Man-made fibers consumption and duty structure are related
Globally, man made fibers account for over 60% of fibre
consumption. In India, they account for around 40% of total
fibre consumption and the share of man-made fibre based products
in textile exports is less than 25%. One of the major reasons
for low utilization of man-made fibers in India is uncompetitive
cost of fibers and duties play a major role in making man-made
fibers expensive.
Two producers account for most of the polyester production in
India and in the case of viscose there is only one major
producer. This situation allows fibre producers to fix their
prices on the basis of import parity. In other words, producers
calculate the duty paid landed price of imported fibers and fix
their prices at that level, and make imports an unviable
option. In the process, Indian spinners are actually paying
customs duty even for domestically produced fibers.
Basic Customs Duty applicable to man made fibers is 5% and
excise duty has been increased from 4% to 8% in this year’s
Central Budget. With Additional Customs Duty, Education Cess and
Countervailing Duty, the total incidence of duty on imported
fibers amounts to 18.62%. On top of this, Anti Dumping or Anti
Subsidy Duties are also applied on imports quite often.
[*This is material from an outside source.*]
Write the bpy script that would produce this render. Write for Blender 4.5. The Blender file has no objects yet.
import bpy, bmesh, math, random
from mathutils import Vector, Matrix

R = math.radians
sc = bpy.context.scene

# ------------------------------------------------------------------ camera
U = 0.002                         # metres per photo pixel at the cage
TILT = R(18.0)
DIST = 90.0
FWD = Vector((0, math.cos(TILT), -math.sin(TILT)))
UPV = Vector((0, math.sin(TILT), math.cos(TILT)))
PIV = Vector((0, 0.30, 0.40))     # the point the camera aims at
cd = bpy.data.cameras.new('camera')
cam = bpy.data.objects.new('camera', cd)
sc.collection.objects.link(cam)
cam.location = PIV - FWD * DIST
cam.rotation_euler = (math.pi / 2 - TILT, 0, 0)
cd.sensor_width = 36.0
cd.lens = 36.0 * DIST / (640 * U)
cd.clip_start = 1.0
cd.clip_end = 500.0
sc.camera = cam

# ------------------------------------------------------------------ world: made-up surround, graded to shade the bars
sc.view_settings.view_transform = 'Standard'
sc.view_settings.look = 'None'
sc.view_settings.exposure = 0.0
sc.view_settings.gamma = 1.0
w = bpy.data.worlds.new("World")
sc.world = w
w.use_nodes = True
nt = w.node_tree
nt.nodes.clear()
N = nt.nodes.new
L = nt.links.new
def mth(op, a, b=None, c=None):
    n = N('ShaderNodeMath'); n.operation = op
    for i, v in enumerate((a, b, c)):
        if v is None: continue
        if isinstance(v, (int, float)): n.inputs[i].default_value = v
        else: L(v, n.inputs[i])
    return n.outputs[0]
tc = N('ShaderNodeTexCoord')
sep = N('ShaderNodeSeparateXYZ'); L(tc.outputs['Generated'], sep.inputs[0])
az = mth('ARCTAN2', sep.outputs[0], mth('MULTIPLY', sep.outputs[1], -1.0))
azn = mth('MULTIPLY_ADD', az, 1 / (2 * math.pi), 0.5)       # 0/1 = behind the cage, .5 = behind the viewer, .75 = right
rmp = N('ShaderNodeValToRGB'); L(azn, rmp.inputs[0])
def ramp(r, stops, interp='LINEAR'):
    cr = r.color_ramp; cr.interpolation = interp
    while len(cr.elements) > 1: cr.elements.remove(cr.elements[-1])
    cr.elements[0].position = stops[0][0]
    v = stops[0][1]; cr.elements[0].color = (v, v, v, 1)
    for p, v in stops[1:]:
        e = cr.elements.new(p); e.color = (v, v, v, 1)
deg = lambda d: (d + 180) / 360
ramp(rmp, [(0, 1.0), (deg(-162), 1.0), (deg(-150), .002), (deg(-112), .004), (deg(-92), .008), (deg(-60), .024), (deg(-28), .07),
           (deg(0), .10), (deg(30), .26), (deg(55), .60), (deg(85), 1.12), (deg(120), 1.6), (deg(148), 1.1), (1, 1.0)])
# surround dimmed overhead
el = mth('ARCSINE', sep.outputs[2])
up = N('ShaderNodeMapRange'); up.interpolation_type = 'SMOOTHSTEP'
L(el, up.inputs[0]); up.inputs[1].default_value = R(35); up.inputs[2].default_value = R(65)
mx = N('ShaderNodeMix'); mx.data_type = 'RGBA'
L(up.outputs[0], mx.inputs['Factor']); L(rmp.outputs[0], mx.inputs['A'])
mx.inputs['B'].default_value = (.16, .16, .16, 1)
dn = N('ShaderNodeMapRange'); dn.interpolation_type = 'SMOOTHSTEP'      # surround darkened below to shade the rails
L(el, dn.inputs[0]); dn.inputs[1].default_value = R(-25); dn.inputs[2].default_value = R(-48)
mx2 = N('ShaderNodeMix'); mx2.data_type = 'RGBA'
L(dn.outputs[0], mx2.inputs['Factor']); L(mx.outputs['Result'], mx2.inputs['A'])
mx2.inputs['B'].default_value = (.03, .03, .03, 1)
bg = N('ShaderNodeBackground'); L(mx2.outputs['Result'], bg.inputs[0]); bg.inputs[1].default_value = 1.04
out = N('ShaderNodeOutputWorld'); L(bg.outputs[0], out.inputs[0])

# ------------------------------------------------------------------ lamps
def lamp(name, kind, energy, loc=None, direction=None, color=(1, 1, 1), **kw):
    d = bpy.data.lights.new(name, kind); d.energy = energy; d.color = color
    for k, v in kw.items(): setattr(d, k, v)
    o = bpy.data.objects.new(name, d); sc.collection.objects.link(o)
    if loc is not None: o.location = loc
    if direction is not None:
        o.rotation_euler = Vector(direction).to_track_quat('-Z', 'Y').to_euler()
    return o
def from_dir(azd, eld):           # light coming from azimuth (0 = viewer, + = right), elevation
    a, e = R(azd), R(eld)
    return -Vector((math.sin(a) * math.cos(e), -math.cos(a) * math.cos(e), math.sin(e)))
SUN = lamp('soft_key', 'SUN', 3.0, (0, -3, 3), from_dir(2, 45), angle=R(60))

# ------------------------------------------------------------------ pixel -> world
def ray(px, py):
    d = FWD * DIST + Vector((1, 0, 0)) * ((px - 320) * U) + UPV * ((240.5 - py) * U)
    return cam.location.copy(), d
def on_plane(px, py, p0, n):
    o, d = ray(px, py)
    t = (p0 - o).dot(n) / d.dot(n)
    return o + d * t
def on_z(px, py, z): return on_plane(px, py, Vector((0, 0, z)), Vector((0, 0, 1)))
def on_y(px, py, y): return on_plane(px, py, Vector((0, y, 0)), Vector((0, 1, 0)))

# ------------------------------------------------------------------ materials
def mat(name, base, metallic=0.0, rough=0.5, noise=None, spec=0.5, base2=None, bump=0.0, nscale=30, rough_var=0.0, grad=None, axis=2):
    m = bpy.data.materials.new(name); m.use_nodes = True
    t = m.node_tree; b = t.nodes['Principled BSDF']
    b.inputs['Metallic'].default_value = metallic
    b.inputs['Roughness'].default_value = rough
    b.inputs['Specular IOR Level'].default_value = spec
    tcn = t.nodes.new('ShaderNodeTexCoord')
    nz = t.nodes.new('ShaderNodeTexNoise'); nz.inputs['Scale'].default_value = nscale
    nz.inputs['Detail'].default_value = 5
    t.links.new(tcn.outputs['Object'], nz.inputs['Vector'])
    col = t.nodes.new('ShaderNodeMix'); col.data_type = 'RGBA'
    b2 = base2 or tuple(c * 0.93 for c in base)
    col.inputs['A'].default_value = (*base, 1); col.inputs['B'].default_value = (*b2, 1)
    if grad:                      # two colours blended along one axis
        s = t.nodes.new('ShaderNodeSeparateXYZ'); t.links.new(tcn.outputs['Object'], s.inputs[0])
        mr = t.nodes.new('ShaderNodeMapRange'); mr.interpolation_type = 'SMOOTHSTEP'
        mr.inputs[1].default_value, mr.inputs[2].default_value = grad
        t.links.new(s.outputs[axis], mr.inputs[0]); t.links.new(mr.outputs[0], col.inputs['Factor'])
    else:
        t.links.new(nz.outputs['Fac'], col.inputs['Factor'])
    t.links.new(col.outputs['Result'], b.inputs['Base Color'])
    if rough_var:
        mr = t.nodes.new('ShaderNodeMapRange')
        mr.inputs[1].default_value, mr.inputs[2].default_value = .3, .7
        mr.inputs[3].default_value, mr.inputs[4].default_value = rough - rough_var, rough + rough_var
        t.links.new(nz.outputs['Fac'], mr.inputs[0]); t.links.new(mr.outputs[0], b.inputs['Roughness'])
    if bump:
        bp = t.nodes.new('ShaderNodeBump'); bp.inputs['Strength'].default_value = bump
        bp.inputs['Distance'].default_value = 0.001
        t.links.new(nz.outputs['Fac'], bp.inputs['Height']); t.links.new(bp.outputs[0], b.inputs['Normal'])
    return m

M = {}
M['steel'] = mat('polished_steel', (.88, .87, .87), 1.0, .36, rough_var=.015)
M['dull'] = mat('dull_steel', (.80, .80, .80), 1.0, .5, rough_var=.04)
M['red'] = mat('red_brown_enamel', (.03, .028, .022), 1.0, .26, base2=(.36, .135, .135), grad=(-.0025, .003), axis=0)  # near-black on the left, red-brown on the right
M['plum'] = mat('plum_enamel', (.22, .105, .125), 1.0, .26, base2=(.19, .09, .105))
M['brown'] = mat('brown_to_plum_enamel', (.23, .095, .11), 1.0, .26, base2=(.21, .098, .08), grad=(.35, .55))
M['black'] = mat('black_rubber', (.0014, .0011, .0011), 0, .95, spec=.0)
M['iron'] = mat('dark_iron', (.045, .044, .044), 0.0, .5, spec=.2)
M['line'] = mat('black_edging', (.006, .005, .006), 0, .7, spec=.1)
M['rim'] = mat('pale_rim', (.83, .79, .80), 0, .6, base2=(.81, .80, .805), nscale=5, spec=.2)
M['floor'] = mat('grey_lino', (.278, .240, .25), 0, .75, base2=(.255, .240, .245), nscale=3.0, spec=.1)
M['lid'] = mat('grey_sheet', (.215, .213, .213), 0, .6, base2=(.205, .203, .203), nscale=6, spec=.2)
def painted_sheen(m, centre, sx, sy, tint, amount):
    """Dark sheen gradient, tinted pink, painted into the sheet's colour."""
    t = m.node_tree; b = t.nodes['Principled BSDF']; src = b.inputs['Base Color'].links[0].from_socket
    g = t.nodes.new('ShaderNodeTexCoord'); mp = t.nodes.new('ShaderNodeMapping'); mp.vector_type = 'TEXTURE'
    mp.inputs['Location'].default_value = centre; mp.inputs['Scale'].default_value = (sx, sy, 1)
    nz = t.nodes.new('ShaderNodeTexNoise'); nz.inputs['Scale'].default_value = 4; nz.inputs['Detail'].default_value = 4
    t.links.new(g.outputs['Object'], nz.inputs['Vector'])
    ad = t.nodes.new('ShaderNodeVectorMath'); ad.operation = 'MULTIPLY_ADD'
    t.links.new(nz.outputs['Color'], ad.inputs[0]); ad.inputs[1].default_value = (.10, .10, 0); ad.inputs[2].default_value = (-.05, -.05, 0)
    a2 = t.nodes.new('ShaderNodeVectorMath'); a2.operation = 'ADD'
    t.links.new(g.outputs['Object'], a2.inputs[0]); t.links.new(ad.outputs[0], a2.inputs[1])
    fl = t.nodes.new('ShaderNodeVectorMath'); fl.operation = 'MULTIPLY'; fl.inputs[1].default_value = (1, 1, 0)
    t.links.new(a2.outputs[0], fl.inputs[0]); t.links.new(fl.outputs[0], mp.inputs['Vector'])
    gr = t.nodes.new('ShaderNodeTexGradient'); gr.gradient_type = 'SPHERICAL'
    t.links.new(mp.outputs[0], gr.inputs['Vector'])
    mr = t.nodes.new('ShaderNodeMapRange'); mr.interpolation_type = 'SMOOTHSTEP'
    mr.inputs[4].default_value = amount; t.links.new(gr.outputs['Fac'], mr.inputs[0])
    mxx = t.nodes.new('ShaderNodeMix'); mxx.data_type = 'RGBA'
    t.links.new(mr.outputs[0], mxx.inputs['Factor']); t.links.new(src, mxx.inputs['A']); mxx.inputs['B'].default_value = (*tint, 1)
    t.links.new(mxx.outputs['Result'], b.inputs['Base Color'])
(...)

The increase of 4% in Excise Duty alone has made these fibers
costlier by Rs 2,800 to Rs 4,500 per tonnes, for various man
made fibers and their blends.
Fibre is the primary raw material for the textile industry.
The increased burden of duty will have to be borne by the
textile industry; they will not be able to pass it on to their
consumers because of lower demand in the context of economic
slowdown.
The only objective of the duty increase seems to be to
generate additional income for government. And any move for
revenue mobilization through increased duties on primary raw
materials of labour intensive industries can only be compared
with killing the goose that lays the golden egg.